El decreto de necesidad y urgencia publicado la semana pasada generó una catarata de reacciones políticas, sociales y económicas. La intención de desregular sectores estratégicos de la economía sin pasar por el Congreso y el objetivo de reducir el Estado a su mínima expresión son algunos de los puntos que más rechazo e impacto provocaron del decreto.

El texto fue presentado casi como un apéndice de las sagradas escrituras, donde el centro estuvo puesto en el mercado y el libre albedrío. Dos conceptos que perdieron razón de ser en las primeras décadas de este siglo.

Las críticas que se hicieron en los últimos días a la propuesta del Gobierno de derogar leyes sin una votación en el Congreso son innumerables. Es casi imposible resumirlas todas en unos pocos párrafos sin perder de vista los detalles importantes. Una tarea más fructífera es la de concentrarse en algunos de los puntos cardinales del decreto y a partir de ahí intentar pensar la dirección de la propuesta y los impactos posibles.

Uno de estos puntos clave para analizar es la apuesta del Gobierno para reabrir las puertas de la privatización a las empresas del Estado. Se trata de una idea que había sido planteada como un caballito de batalla en la campaña electoral y que ahora intentará llevarse a la práctica.

La petrolera YPF es una de las que tiene el boleto picado si prospera el objetivo del nuevo Gobierno de vender las empresas públicas. La petrolera es la compañía estatal más reconocida por el capital social que representa para la Argentina. Sin embargo, no es la única con relevancia estratégica. En la lista de otras que podrían venderse figuran imprescindibles como Arsat.

Esta empresa de telecomunicaciones maneja tecnologías de punta, acumula inversiones millonarias en infraestructura y cuenta con experiencia clave en el negocio satelital. Se trata de un activo del Estado que atraviesa el día a día de la mayoría de los argentinos por detrás de las bambalinas.

Arsat es la responsable de un tendido de casi 40 mil kilómetros de fibra óptica que permite que podamos usar internet, mirar una película a través del celular o la computadora y mandar un WhatsApp.
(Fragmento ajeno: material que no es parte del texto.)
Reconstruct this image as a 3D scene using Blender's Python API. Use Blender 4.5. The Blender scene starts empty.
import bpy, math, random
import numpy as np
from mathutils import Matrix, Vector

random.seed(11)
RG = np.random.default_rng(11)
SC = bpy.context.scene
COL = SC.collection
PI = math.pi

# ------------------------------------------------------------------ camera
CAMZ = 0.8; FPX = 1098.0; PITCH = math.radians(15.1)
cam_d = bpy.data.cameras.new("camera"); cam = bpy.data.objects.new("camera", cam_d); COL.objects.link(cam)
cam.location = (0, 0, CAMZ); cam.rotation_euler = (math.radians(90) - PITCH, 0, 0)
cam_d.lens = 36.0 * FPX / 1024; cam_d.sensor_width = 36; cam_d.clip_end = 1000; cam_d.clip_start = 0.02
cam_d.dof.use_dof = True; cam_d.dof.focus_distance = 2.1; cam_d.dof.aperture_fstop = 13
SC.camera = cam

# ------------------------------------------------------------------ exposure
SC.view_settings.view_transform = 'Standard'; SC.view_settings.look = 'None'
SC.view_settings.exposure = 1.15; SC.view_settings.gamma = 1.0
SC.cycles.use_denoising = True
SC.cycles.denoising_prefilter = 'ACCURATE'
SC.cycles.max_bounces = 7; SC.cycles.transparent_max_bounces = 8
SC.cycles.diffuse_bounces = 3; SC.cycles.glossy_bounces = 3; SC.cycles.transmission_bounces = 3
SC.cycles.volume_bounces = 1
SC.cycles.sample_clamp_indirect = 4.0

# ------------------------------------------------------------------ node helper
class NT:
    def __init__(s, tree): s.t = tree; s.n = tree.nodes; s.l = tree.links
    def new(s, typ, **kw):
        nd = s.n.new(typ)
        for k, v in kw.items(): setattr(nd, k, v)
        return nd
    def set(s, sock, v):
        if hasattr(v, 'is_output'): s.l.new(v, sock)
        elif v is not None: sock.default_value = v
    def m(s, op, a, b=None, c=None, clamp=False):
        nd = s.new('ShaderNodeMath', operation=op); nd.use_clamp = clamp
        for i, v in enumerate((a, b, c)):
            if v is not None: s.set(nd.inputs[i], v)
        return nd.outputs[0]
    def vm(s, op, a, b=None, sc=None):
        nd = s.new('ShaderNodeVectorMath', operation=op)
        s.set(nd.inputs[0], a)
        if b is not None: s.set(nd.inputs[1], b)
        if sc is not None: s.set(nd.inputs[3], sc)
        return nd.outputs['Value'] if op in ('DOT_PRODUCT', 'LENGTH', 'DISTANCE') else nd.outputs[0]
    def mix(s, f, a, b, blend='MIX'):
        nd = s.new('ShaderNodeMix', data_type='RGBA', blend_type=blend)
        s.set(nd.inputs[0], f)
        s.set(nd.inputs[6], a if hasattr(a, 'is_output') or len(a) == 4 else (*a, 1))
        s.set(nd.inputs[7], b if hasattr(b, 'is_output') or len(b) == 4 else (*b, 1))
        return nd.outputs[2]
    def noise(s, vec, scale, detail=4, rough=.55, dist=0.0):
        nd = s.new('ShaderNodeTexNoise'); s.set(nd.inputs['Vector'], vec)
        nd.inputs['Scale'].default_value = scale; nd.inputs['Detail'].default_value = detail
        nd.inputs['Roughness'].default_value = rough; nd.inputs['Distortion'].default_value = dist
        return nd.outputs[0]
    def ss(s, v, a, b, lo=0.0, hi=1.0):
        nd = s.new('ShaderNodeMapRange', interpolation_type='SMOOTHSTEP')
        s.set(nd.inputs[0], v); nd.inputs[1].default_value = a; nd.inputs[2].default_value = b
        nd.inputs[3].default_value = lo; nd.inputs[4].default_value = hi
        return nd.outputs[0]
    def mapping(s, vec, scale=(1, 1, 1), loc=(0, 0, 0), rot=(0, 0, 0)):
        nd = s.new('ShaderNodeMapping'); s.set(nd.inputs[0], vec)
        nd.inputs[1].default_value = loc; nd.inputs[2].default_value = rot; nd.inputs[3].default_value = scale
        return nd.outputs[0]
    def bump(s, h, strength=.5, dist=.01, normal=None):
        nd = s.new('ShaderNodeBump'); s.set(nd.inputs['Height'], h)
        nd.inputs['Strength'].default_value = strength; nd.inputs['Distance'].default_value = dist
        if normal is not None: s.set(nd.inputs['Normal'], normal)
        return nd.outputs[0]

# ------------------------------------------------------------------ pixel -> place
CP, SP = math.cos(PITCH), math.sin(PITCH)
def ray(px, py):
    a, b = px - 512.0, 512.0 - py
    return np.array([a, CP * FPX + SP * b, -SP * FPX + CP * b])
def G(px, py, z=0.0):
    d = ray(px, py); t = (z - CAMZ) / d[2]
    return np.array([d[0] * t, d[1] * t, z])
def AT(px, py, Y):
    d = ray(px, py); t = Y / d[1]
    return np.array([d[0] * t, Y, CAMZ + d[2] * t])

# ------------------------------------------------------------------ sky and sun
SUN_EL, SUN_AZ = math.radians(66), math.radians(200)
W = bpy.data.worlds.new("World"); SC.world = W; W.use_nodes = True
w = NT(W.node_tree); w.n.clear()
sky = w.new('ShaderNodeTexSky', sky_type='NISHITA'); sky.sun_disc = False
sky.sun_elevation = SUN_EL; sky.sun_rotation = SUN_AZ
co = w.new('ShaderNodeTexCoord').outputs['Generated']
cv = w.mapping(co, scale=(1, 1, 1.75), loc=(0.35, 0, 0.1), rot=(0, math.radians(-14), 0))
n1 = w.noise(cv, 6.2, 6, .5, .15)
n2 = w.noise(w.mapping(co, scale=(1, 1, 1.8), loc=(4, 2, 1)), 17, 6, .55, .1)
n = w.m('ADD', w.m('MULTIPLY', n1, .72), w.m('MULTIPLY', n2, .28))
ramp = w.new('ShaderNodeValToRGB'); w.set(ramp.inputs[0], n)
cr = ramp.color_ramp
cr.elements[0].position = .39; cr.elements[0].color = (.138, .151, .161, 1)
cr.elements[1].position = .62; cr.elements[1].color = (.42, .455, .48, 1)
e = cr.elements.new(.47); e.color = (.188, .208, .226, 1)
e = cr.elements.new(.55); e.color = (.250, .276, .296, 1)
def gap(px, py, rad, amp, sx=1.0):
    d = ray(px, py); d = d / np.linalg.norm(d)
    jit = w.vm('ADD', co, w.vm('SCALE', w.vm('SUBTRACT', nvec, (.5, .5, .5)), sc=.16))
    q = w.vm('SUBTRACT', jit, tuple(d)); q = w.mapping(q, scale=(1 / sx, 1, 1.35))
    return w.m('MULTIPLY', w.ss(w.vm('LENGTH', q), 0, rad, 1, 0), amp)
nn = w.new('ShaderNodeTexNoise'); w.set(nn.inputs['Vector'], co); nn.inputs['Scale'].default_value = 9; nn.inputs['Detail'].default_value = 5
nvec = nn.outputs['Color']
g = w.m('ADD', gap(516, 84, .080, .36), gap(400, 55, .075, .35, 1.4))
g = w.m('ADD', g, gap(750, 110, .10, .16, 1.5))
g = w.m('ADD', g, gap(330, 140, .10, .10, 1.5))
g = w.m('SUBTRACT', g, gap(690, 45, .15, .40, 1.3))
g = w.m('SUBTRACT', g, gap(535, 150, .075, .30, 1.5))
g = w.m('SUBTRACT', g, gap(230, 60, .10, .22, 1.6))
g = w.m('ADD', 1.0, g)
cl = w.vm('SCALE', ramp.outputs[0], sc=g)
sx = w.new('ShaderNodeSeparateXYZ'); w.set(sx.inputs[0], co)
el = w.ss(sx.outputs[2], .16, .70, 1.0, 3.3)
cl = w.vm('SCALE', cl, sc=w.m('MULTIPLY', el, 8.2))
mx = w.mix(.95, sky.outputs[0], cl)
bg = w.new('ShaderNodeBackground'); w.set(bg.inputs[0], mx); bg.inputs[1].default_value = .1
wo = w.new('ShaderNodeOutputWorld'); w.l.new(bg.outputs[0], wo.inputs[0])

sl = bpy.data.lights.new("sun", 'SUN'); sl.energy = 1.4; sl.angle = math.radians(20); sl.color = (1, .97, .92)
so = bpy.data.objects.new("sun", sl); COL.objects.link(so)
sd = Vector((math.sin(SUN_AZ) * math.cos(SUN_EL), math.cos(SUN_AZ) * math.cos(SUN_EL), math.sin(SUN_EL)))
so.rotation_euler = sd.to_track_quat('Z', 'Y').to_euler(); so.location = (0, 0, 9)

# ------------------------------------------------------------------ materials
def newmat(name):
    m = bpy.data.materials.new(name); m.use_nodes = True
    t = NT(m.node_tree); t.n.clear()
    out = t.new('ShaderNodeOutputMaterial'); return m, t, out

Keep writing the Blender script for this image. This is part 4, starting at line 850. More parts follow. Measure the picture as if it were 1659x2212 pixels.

“Esta red federal de fibra óptica es una de las mayores obras de integración territorial de la Argentina en el siglo XXI”, explica el experto en tecnología de satélites y telecomunicaciones, Daniel Arias. Los cables de vidrio se encuentran blindados y a dos metros de profundidad en promedio.

A diferencia de los ferrocarriles, transporta información en lugar de bienes y personas, no tiene una estructura lineal sino una malla de enormes anillos regionales, se construyó con ingeniería propia, cubre todo el país continental incluida la Patagonia, no tiene acreedores y no hay forma que el país funcione sin ella. Con esto, Arias se hace una pregunta elemental: “A Arsat no se le puede poner un precio. ¿Cuánto vale que el país funcione?”.

Los posibles compradores de Arsat también miran de reojo el resto de activos que maneja esta empresa estatal. Además del enorme tendido de fibra óptica, cuenta con dos satélites geoestacionarios de telecomunicaciones, que le dieron fama a la compañía, y permiten que llegue internet a lugares remotos, incluidas escuelas rurales, zonas despobladas y las bases antárticas.

Arsat también es la responsable del servicio de televisión digital abierta (TDA), con el cual se puede capturar señal en casi 90 por ciento de las zonas habitadas de la Argentina. Simplemente se necesita un decodificador, que actualmente se entrega gratuitamente a distintos segmentos de la población.

La idea de privatizar empresas estratégicas de este calibre, que generan externalidades en todas las direcciones, resulta difícil de comprender. ¿Por qué el mercado va manejar mejor esta infraestructura estratégica? ¿Por qué va a invertir para llegar a lugares donde los criterios de rentabilidad meramente económica no lo justifican? Como dijo uno de los más grandes pensadores de la historia el único argumento es “la furia del interés privado”.